During the Middle Eastern swing he was heard berating his tactics and claiming “this game isn’t for me anymore”. And he was at it again in a tricky service game, shouting “it doesn’t work”. He managed to keep his deficit to just one break and Berrettini closed out the opener 6-4.

It was a better start for Murray in the second but he continued to shout, this time trying to coach himself. The former world No. 1 repeated the same mantra over and over, telling himself to “feel the ball” and “touch the ball”, claiming that he had been “belting it around”. It did the trick, and he suddenly started to raise his level, earning his first break of the match to lead 4-2.

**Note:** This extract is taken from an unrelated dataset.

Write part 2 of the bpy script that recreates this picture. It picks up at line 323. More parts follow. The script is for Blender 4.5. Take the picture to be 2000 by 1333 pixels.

While serving to stay in the match a game later, Berrettini suddenly began to struggle and had to stop himself from fainting as he doubled over on the court. He stopped playing and called the physio before resuming four minutes later. He was able to hold to love but Murray served out the set to force a decider.

The final set alone was a gruelling physical battle, as the first game alone lasted more than 12 minutes as Murray broke his opponent immediately. The world No. 142 continued to struggle, keeling over after long exchanges and trudging to his bench. But he stayed hot on Murray’s heels, saving two more break points before having two of his own.

Even in the lead, the Brit continued to vent his frustrations, shouting: “Lots of pressure being put on me, lots of it.” But he held on to maintain his lead, letting out a huge roar. He finally completed the comeback, serving out the victory after two hours and 47 minutes on court.

Murray was quick to check on his opponent, asking if he was okay after the second set scare. “It’s good to see you back,” the world No. 62 added, referencing Berrettini’s lengthy injury hiatus.

The 36-year-old recently announced that he would stop playing after this summer but he silenced those who were writing him off too early with a cheeky camera message. “Life in the old dog yet,” he penned. Murray will now face No. 29 seed Tomas Etcheverry, the man who beat him at the Australian Open.